Sydney auction market resumes at full stride

The Sydney home auction market resumed on Saturday, following the previous weekend’s relative pause in activity due to holiday and grand final distractions.

Sydney recorded an auction clearance rate of 78.8 per cent at the weekend, which was higher than the previous Saturday’s 76.6 per cent, but again well ahead of the 70 per cent recorded over the same weekend last year.

Although still unequivocally a good result for sellers, Saturday’s rate was slightly down on the levels recorded over the past two months, which have established an 80 per cent-plus benchmark on most weekends.

Buyers would have enjoyed a significant jump in listings on Saturday, with 651 homes going under the hammer, compared to just 265 the previous weekend. Numbers, however, remain well below last year’s offerings, when 1020 auctions were conducted over the same weekend.

Weaker results from Sydney’s middle and outer western suburbs have pushed the overall clearance rate down in recent weekends, but inner suburban regions continue to record extraordinary boom-time rates.

The city and east recorded the highest regional clearance rate at the weekend with 92.1 per cent, and the highest sales at 70. The next highest was the lower north with 91.1 per cent, followed by the upper north shore with 86.2 per cent, the inner west and the northern beaches each with 85.2 per cent, the north west with 76.7 per cent, the south with 75.9 per cent, the central coast with 64.3 per cent, Canterbury Bankstown with 60.7 per cent, the west with 57.5 per cent and the south west with the lowest clearance rate of 52.8 per cent.

Sydney recorded a median auction price of $1,196,500 on Saturday, which was higher than the $1.07 million recorded the previous weekend. Saturday’s median was also 4 per cent higher than the $1.15 million recorded over the same weekend last year. A total of $394.7 million was reported sold at auction in Sydney at the weekend.
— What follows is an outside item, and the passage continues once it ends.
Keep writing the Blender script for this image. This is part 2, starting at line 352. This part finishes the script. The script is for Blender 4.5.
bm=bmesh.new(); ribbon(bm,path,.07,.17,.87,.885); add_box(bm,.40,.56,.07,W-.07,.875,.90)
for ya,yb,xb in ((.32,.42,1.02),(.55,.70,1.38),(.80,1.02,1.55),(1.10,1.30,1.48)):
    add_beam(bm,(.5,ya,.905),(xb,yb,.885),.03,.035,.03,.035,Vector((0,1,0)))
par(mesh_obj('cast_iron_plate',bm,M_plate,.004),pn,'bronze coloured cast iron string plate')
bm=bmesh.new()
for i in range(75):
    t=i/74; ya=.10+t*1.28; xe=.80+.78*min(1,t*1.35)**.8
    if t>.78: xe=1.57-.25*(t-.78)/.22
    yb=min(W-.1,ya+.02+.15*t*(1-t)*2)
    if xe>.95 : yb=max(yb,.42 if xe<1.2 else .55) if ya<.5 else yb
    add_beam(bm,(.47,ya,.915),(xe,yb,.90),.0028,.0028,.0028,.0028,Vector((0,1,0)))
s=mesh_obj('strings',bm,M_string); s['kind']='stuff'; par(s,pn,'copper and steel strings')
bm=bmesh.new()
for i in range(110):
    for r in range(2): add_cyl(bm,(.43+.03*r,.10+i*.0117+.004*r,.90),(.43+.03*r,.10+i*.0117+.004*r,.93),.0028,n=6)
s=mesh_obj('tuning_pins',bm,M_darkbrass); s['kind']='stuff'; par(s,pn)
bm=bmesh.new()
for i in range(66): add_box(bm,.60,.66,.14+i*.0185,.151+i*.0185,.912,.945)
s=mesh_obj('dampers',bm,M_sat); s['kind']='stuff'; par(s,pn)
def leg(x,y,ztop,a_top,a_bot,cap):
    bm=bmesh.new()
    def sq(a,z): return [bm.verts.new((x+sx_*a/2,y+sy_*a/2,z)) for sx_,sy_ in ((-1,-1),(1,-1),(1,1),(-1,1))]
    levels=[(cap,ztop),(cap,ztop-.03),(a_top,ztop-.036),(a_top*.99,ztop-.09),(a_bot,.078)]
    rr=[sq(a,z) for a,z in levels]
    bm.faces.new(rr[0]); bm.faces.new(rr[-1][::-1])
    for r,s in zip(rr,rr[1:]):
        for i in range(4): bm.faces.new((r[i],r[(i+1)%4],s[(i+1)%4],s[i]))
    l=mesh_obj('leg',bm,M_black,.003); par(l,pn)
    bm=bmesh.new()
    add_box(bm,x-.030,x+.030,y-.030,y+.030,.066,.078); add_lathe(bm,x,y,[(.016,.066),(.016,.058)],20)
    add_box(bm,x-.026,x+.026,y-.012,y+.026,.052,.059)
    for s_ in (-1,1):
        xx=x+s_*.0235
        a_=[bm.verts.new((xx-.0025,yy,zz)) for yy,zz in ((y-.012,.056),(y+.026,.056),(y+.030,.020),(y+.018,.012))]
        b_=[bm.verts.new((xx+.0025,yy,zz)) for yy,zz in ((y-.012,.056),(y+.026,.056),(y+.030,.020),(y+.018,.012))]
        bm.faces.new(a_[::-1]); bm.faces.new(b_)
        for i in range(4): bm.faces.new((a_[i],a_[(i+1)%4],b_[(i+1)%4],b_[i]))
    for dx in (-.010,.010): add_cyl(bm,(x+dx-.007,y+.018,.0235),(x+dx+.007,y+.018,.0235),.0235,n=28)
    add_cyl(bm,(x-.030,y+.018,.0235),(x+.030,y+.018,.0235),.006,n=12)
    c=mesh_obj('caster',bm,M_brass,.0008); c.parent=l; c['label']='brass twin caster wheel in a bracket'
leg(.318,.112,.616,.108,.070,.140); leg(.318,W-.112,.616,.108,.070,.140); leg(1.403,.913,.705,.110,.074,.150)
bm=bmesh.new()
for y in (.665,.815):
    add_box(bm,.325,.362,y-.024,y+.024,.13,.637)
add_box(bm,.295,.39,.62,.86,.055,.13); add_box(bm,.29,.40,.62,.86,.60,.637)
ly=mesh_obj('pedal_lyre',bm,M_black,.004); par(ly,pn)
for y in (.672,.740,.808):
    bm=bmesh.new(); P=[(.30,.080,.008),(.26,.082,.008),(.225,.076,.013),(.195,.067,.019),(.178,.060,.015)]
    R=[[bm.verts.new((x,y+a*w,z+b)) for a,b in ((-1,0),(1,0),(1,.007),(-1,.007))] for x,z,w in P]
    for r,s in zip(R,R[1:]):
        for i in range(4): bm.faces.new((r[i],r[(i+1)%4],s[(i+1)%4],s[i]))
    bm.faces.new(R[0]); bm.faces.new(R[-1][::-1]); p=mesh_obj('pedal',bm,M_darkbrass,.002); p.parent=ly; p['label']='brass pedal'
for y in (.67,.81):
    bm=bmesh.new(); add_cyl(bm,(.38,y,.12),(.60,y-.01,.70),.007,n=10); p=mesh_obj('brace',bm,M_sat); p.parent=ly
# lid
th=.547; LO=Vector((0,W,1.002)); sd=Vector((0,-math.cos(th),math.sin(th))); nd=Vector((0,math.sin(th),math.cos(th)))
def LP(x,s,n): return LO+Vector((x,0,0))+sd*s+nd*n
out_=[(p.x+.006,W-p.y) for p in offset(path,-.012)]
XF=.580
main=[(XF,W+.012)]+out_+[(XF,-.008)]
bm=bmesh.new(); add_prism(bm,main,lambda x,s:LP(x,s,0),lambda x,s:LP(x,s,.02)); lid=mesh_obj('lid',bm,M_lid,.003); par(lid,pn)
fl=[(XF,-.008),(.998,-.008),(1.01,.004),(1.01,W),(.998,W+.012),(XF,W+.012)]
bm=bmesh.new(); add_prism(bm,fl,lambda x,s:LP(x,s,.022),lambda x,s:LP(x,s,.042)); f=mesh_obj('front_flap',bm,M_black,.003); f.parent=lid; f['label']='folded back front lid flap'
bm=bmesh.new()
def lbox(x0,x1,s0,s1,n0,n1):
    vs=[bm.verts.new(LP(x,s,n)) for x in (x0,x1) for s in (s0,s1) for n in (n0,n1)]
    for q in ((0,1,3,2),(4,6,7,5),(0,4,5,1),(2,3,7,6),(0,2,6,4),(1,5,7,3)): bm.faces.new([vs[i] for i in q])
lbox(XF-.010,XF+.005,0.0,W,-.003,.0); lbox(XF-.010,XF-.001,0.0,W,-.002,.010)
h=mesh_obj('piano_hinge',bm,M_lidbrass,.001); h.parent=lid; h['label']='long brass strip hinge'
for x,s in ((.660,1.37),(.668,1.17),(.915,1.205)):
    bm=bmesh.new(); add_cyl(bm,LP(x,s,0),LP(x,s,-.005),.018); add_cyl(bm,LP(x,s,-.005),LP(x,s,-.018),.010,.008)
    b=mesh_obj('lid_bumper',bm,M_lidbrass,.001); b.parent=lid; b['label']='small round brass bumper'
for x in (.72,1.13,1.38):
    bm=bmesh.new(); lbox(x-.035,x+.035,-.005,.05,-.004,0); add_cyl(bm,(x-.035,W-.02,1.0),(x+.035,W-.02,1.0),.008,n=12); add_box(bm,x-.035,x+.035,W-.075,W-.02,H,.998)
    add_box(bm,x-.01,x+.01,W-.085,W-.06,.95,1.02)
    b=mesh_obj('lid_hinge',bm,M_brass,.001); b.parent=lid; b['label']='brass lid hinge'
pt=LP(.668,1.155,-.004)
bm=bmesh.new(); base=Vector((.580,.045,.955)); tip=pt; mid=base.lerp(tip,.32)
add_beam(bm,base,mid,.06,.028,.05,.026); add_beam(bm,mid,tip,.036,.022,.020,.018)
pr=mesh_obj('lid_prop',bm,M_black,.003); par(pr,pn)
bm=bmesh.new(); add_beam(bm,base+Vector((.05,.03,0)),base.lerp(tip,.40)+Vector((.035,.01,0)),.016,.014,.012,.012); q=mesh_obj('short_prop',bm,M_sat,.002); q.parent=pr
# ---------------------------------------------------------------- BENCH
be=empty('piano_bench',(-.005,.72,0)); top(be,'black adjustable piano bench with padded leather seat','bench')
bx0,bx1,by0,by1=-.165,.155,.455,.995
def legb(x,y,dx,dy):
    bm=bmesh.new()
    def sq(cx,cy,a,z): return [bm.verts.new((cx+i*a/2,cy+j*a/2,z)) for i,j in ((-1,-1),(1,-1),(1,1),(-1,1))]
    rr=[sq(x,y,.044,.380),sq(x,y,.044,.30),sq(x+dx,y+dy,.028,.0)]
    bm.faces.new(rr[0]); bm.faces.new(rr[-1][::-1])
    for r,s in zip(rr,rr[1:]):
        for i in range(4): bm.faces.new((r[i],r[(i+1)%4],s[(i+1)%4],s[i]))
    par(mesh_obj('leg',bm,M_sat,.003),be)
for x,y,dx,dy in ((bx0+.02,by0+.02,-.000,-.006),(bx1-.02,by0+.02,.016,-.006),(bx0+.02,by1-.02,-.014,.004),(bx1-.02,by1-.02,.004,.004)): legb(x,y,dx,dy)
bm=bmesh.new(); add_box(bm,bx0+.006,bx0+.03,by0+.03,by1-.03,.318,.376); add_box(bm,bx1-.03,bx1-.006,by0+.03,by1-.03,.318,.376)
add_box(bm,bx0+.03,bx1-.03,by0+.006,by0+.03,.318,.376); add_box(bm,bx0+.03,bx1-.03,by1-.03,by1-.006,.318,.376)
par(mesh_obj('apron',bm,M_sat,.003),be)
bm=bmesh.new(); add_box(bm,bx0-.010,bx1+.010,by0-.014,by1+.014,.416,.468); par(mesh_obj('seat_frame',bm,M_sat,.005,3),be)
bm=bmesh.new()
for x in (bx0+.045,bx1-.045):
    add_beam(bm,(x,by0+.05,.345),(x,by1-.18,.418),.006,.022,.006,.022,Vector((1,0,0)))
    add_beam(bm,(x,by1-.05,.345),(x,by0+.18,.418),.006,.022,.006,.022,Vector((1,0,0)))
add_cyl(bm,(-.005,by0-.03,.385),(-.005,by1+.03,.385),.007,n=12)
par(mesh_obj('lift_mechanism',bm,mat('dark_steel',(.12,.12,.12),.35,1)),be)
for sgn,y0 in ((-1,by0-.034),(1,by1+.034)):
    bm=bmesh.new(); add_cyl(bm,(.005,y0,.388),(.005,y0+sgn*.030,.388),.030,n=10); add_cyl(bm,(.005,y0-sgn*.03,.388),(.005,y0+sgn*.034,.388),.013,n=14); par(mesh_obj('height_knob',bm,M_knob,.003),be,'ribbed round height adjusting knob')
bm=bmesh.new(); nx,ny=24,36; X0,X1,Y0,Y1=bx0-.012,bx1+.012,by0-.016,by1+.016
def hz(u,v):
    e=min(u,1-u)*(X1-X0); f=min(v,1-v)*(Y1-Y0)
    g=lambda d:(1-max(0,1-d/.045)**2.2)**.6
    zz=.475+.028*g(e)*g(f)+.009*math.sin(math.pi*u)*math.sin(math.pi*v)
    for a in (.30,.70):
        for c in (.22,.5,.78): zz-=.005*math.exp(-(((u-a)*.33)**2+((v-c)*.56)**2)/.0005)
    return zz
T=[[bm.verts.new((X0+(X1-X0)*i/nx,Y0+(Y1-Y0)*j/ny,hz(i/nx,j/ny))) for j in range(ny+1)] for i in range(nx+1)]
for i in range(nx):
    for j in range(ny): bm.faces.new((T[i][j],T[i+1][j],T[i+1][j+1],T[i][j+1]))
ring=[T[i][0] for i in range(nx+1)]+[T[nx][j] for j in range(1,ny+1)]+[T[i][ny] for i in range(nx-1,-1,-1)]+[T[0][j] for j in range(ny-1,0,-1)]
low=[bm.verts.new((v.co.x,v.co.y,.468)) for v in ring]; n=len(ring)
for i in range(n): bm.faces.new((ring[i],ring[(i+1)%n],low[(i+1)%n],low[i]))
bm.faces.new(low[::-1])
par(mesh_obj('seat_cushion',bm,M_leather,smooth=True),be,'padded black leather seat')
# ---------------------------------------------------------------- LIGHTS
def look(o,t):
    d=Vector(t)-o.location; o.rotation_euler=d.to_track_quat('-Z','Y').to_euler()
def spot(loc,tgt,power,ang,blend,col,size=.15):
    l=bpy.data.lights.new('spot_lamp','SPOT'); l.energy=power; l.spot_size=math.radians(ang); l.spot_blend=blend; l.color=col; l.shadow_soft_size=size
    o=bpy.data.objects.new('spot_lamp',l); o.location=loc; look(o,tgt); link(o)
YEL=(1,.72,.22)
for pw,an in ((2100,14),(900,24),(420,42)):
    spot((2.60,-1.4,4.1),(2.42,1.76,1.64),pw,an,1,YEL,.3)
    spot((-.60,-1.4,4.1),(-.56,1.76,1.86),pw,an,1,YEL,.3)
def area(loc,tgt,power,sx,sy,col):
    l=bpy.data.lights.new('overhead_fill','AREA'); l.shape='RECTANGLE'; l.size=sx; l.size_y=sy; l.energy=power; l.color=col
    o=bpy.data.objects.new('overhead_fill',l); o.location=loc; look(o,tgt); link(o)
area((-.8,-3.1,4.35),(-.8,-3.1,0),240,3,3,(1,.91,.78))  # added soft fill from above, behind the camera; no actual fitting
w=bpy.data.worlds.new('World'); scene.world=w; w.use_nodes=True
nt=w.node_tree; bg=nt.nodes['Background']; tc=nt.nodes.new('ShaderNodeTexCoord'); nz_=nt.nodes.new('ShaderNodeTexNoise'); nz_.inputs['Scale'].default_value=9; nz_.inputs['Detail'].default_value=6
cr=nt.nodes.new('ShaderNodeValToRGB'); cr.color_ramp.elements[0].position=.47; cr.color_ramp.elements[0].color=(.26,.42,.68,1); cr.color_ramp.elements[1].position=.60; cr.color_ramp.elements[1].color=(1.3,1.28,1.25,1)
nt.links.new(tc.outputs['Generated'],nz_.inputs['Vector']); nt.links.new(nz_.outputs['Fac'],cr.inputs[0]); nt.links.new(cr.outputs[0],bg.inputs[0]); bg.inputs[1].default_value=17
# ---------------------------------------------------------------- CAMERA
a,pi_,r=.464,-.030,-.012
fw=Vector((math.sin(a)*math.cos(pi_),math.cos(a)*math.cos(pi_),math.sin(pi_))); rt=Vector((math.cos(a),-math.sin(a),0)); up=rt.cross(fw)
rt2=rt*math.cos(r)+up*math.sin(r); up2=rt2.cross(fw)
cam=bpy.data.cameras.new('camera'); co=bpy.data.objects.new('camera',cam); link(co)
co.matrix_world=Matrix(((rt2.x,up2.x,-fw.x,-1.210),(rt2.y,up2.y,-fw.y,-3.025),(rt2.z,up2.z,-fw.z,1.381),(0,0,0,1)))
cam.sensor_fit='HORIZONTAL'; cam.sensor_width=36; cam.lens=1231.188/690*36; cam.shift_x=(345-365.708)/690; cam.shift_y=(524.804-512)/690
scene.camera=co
The Sydney auction market has resumed on the front foot, recording another strong clearance rate, following the previous weekend’s relative pause in activity.

Lower mortgage rates have been a key catalyst in the rise of the late winter, early spring market, following official rate cuts in May and August.

Last week the Reserve Bank announced the direction of official interest rates over October, with no surprise that rates will remain on hold at the record low 1.5 per cent.

Economic activity remains mixed and, although the national unemployment rate is at three-year lows, the economy continues to shed full-time jobs. The resource states of Western Australia and Queensland also continue to struggle in transition from the end of the recent mining boom.

The bank will be awaiting Australian Bureau of Statistics inflation data for the September quarter to be released on October 26. The figures may lead to a possible cut on Melbourne Cup day, but the bank will be wary of the clear re-emergence of strong house price growth, particularly in Sydney and Melbourne.